AJI Indonesia dan IFJ Gelar Pelatihan Keselamatan

pada 124 tahun lalu - by

Aliansi Jurnalis Independen (AJI) Indonesia bekerjasama dengan International Federation Journalist (IFJ) dan International Media Support (IMS) mengadakan pelatihan “Safety of Journalist Training” pada 21-22 Desember di Hotel Jambu Luwuk, Seminyak, Kabupaten Badung, Bali, untuk membekali jurnalis tentang pengetahuan keselamatan.

Pelatihan diikuti jurnalis dari Denpasar, Makassar, Palu, Kupang dan Papua, dengan materi pelatihan terkait dengan bagaimana jurnalis mempersiapkan diri meliput di daerah konflik, perlindungan diri, serta menghindari resiko seperti penculikan, kekerasan serta melindungi data digital.

Ketum AJI Indonesia Suwarjono menegaskan pelatihan ini sangat penting karena tindak kekerasan sebagian besar disebabkan jurnalis yang tidak bisa menempatkan diri ketika terjadi konflik, isu sensitive seperti sara, suku, pilkada, soal ideologi.
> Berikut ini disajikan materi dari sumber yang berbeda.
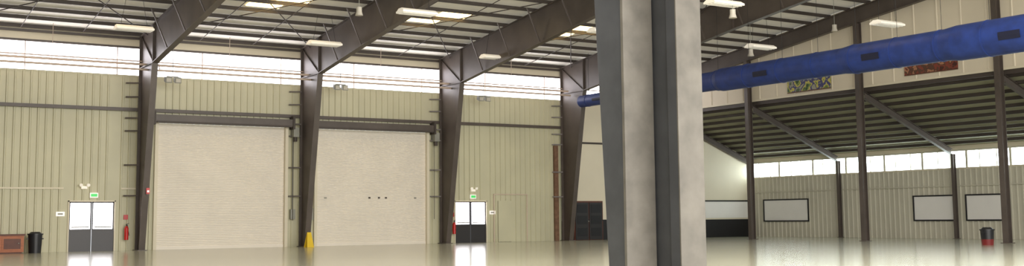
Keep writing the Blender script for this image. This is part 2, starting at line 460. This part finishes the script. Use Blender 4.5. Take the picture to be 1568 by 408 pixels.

Terlebih saat ini adalah momen menjelang pilkada serentak. Karena itu penting bagi jurnalis untuk mempersiapkan diri.

“Hampir menjelang pilkada semua daerah memanas, awal tahun 2017 akan ada pilkada serentak biasanya berpotensi terjadi gesekan. Kalau tidak professional melakukan liputan bisa digerudug oleh massa,” tutur Suwarjono dalam pesan tertulisnya, Kamis, 22 Desember 2016.

Menurut Suwarjono, jumlah kekerasan terhadap jurnalis di Indonesia juga cukup banyak dan terjadi dengan berbagai bentuk, mulai dari kekerasan fisik, psikis sampai perusakan dan perampasan alat kerja. Masing-masing kota memiliki persoalan berbeda-beda.

Konsultan keamanan Nick Isack selaku pemateri pelatihan menyebutkan, tahun ini sudah 68 orang jurnalis di seluruh dunia meninggal dan sekitar 179 jurnalis dipenjara. Adapun jumlah jurnalis di seluruh dunia yang meninggal sejak 2006 tercatat mencapai 700 orang karena berbagai sebab seperti perang, pembunuhan dan kekerasan.

Dari jumlah tersebut, 35 persen diantaranya merupakan korban saat meliput kasus kejahatan, korupsi, dan 95 persen merupakan jurnalis. Sayangnya, dari seluruh kejadian yang menyebabkan jurnalis meninggal tersebut, hanya sekitar 6,6 persen yang pelakunya diproses hukum.

Karena itu, penting bagi jurnalis untuk memiliki bekal kemampuan menghadapi situasi khususnya di daerah yang rawan konflik. “Meskipun jurnalis, tetapi juga harus dipersiapkan mental untuk mengurangi dampak di masa depan,” kata Nick Isack.

Berdasarkan data dari UNESCO, kurang dari 1 dalam setiap 10 kasus pembunuhan jurnalis yang sampai ke pengadilan, dan 92 persen insiden yang menggunakan kekerasan untuk menekan kebebasan pers dan berekspresi tidak ditindaklanjuti. Ini menunjukkan perlindungan bagi jurnalis masih lemah, begitu juga dengan penindakan untuk keadilan terhadap pelaku kekerasan.
 
Kondisi-kondisi tersebut mengingatkan kepada berbagai kalangan mengenai pentingnya mekanisme yang menjamin keamanan jurnalis dalam bekerja.

Sejak Juni 2016 hingga Desember 2017, IMS dan IFJ (the International Federation of Journalists) sedang mengumpulkan berbagai model yang menjadi best practicedalam safety of journalist (keamanan bagi jurnalis) di berbagai wilayah seperti Kolombia, Filipina, Pakistan, Indonesia, Irak, Afganistan, dan Nepal.